(Dataset excerpt)

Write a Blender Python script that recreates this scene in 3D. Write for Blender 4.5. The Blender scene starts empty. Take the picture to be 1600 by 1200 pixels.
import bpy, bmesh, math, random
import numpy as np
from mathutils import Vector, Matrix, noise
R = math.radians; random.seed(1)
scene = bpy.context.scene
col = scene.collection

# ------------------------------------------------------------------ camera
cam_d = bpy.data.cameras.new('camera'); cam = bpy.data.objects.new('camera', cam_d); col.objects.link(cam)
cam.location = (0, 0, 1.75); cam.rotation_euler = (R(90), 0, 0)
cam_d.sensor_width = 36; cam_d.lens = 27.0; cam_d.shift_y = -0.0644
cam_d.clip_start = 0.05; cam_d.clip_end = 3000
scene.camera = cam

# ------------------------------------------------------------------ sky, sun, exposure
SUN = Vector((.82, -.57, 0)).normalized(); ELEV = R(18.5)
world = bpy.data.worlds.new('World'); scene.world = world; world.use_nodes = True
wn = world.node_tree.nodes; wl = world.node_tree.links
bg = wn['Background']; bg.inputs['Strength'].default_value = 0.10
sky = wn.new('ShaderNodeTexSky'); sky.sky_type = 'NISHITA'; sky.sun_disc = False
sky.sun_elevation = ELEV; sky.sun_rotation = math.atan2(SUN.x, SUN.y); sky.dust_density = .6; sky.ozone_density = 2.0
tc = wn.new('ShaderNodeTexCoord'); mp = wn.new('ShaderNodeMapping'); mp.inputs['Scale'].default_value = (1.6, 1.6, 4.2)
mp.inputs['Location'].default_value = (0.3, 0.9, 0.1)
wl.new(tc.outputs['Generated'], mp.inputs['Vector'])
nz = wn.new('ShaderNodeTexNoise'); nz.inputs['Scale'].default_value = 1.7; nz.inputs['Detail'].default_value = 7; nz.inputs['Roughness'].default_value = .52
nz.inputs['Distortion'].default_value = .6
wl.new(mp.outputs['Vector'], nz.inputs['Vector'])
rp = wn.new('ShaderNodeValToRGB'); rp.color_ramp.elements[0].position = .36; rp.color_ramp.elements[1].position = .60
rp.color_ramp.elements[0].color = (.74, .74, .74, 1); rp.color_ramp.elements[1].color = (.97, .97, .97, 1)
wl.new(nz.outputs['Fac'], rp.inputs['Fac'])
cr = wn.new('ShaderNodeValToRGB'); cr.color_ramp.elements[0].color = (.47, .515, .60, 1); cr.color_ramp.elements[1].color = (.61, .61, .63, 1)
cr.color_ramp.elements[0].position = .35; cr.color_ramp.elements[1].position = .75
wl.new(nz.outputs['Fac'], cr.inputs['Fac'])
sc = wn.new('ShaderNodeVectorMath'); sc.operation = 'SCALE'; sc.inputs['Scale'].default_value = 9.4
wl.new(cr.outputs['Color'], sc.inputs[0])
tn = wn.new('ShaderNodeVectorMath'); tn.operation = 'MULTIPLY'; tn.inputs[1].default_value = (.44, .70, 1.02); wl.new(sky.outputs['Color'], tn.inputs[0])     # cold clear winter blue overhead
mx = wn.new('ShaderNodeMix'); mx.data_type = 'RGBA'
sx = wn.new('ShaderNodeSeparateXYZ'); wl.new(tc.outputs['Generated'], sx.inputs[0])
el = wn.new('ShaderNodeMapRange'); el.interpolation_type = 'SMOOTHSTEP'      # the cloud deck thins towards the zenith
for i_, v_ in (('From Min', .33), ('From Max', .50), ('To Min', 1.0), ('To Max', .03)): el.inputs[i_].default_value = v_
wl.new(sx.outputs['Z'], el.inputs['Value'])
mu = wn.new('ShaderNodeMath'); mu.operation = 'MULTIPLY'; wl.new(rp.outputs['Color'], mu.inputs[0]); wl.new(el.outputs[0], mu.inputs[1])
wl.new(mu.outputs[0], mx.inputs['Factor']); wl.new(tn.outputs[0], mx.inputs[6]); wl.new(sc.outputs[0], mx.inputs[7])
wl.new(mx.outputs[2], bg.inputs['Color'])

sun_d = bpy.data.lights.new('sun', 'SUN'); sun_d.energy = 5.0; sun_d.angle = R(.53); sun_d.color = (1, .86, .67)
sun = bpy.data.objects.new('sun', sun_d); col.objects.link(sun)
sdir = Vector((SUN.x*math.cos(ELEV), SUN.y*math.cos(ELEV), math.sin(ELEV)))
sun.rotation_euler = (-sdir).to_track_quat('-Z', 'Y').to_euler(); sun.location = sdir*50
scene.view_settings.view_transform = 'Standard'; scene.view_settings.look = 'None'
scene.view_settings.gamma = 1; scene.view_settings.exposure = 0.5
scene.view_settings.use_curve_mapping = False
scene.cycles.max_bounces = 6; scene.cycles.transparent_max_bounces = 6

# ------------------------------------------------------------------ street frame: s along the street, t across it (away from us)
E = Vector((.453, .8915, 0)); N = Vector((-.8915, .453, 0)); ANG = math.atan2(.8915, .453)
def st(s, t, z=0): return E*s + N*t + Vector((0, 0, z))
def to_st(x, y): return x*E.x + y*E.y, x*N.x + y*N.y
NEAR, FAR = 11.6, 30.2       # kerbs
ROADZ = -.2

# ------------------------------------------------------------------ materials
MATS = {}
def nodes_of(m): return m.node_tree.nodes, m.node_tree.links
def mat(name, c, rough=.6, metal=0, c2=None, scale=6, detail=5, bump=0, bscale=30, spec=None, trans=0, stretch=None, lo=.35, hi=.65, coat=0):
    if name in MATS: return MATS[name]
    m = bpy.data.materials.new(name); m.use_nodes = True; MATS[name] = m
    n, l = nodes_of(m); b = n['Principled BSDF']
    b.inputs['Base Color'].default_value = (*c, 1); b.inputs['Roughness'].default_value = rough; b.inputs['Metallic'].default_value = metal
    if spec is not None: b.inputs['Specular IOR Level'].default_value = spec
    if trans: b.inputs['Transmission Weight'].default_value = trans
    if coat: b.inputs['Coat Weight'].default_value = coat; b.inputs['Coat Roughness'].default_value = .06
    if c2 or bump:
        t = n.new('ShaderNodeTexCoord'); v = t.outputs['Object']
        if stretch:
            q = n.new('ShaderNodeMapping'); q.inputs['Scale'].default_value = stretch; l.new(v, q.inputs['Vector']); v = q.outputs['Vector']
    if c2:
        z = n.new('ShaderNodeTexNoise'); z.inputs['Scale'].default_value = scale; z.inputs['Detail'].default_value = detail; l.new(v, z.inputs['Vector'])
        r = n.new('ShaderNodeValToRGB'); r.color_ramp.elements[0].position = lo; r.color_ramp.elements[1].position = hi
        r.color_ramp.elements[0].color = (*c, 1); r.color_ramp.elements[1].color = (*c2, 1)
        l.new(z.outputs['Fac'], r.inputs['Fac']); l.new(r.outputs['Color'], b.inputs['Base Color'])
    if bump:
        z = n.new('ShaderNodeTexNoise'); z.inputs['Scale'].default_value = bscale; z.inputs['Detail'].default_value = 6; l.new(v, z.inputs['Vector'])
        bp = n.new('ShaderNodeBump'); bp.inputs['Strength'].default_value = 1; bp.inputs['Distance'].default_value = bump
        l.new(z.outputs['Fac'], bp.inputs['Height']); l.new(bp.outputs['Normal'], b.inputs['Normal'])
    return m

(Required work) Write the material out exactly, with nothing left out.

(Expected answer)
Write a Blender Python script that recreates this scene in 3D. Write for Blender 4.5. The Blender scene starts empty. Take the picture to be 1600 by 1200 pixels.
import bpy, bmesh, math, random
import numpy as np
from mathutils import Vector, Matrix, noise
R = math.radians; random.seed(1)
scene = bpy.context.scene
col = scene.collection

# ------------------------------------------------------------------ camera
cam_d = bpy.data.cameras.new('camera'); cam = bpy.data.objects.new('camera', cam_d); col.objects.link(cam)
cam.location = (0, 0, 1.75); cam.rotation_euler = (R(90), 0, 0)
cam_d.sensor_width = 36; cam_d.lens = 27.0; cam_d.shift_y = -0.0644
cam_d.clip_start = 0.05; cam_d.clip_end = 3000
scene.camera = cam

# ------------------------------------------------------------------ sky, sun, exposure
SUN = Vector((.82, -.57, 0)).normalized(); ELEV = R(18.5)
world = bpy.data.worlds.new('World'); scene.world = world; world.use_nodes = True
wn = world.node_tree.nodes; wl = world.node_tree.links
bg = wn['Background']; bg.inputs['Strength'].default_value = 0.10
sky = wn.new('ShaderNodeTexSky'); sky.sky_type = 'NISHITA'; sky.sun_disc = False
sky.sun_elevation = ELEV; sky.sun_rotation = math.atan2(SUN.x, SUN.y); sky.dust_density = .6; sky.ozone_density = 2.0
tc = wn.new('ShaderNodeTexCoord'); mp = wn.new('ShaderNodeMapping'); mp.inputs['Scale'].default_value = (1.6, 1.6, 4.2)
mp.inputs['Location'].default_value = (0.3, 0.9, 0.1)
wl.new(tc.outputs['Generated'], mp.inputs['Vector'])
nz = wn.new('ShaderNodeTexNoise'); nz.inputs['Scale'].default_value = 1.7; nz.inputs['Detail'].default_value = 7; nz.inputs['Roughness'].default_value = .52
nz.inputs['Distortion'].default_value = .6
wl.new(mp.outputs['Vector'], nz.inputs['Vector'])
rp = wn.new('ShaderNodeValToRGB'); rp.color_ramp.elements[0].position = .36; rp.color_ramp.elements[1].position = .60
rp.color_ramp.elements[0].color = (.74, .74, .74, 1); rp.color_ramp.elements[1].color = (.97, .97, .97, 1)
wl.new(nz.outputs['Fac'], rp.inputs['Fac'])
cr = wn.new('ShaderNodeValToRGB'); cr.color_ramp.elements[0].color = (.47, .515, .60, 1); cr.color_ramp.elements[1].color = (.61, .61, .63, 1)
cr.color_ramp.elements[0].position = .35; cr.color_ramp.elements[1].position = .75
wl.new(nz.outputs['Fac'], cr.inputs['Fac'])
sc = wn.new('ShaderNodeVectorMath'); sc.operation = 'SCALE'; sc.inputs['Scale'].default_value = 9.4
wl.new(cr.outputs['Color'], sc.inputs[0])
tn = wn.new('ShaderNodeVectorMath'); tn.operation = 'MULTIPLY'; tn.inputs[1].default_value = (.44, .70, 1.02); wl.new(sky.outputs['Color'], tn.inputs[0])     # cold clear winter blue overhead
mx = wn.new('ShaderNodeMix'); mx.data_type = 'RGBA'
sx = wn.new('ShaderNodeSeparateXYZ'); wl.new(tc.outputs['Generated'], sx.inputs[0])
el = wn.new('ShaderNodeMapRange'); el.interpolation_type = 'SMOOTHSTEP'      # the cloud deck thins towards the zenith
for i_, v_ in (('From Min', .33), ('From Max', .50), ('To Min', 1.0), ('To Max', .03)): el.inputs[i_].default_value = v_
wl.new(sx.outputs['Z'], el.inputs['Value'])
mu = wn.new('ShaderNodeMath'); mu.operation = 'MULTIPLY'; wl.new(rp.outputs['Color'], mu.inputs[0]); wl.new(el.outputs[0], mu.inputs[1])
wl.new(mu.outputs[0], mx.inputs['Factor']); wl.new(tn.outputs[0], mx.inputs[6]); wl.new(sc.outputs[0], mx.inputs[7])
wl.new(mx.outputs[2], bg.inputs['Color'])

sun_d = bpy.data.lights.new('sun', 'SUN'); sun_d.energy = 5.0; sun_d.angle = R(.53); sun_d.color = (1, .86, .67)
sun = bpy.data.objects.new('sun', sun_d); col.objects.link(sun)
sdir = Vector((SUN.x*math.cos(ELEV), SUN.y*math.cos(ELEV), math.sin(ELEV)))
sun.rotation_euler = (-sdir).to_track_quat('-Z', 'Y').to_euler(); sun.location = sdir*50
scene.view_settings.view_transform = 'Standard'; scene.view_settings.look = 'None'
scene.view_settings.gamma = 1; scene.view_settings.exposure = 0.5
scene.view_settings.use_curve_mapping = False
scene.cycles.max_bounces = 6; scene.cycles.transparent_max_bounces = 6

# ------------------------------------------------------------------ street frame: s along the street, t across it (away from us)
E = Vector((.453, .8915, 0)); N = Vector((-.8915, .453, 0)); ANG = math.atan2(.8915, .453)
def st(s, t, z=0): return E*s + N*t + Vector((0, 0, z))
def to_st(x, y): return x*E.x + y*E.y, x*N.x + y*N.y
NEAR, FAR = 11.6, 30.2       # kerbs
ROADZ = -.2

# ------------------------------------------------------------------ materials
MATS = {}
def nodes_of(m): return m.node_tree.nodes, m.node_tree.links
def mat(name, c, rough=.6, metal=0, c2=None, scale=6, detail=5, bump=0, bscale=30, spec=None, trans=0, stretch=None, lo=.35, hi=.65, coat=0):
    if name in MATS: return MATS[name]
    m = bpy.data.materials.new(name); m.use_nodes = True; MATS[name] = m
    n, l = nodes_of(m); b = n['Principled BSDF']
    b.inputs['Base Color'].default_value = (*c, 1); b.inputs['Roughness'].default_value = rough; b.inputs['Metallic'].default_value = metal
    if spec is not None: b.inputs['Specular IOR Level'].default_value = spec
    if trans: b.inputs['Transmission Weight'].default_value = trans
    if coat: b.inputs['Coat Weight'].default_value = coat; b.inputs['Coat Roughness'].default_value = .06
    if c2 or bump:
        t = n.new('ShaderNodeTexCoord'); v = t.outputs['Object']
        if stretch:
            q = n.new('ShaderNodeMapping'); q.inputs['Scale'].default_value = stretch; l.new(v, q.inputs['Vector']); v = q.outputs['Vector']
    if c2:
        z = n.new('ShaderNodeTexNoise'); z.inputs['Scale'].default_value = scale; z.inputs['Detail'].default_value = detail; l.new(v, z.inputs['Vector'])
        r = n.new('ShaderNodeValToRGB'); r.color_ramp.elements[0].position = lo; r.color_ramp.elements[1].position = hi
        r.color_ramp.elements[0].color = (*c, 1); r.color_ramp.elements[1].color = (*c2, 1)
        l.new(z.outputs['Fac'], r.inputs['Fac']); l.new(r.outputs['Color'], b.inputs['Base Color'])
    if bump:
        z = n.new('ShaderNodeTexNoise'); z.inputs['Scale'].default_value = bscale; z.inputs['Detail'].default_value = 6; l.new(v, z.inputs['Vector'])
        bp = n.new('ShaderNodeBump'); bp.inputs['Strength'].default_value = 1; bp.inputs['Distance'].default_value = bump
        l.new(z.outputs['Fac'], bp.inputs['Height']); l.new(bp.outputs['Normal'], b.inputs['Normal'])
    return m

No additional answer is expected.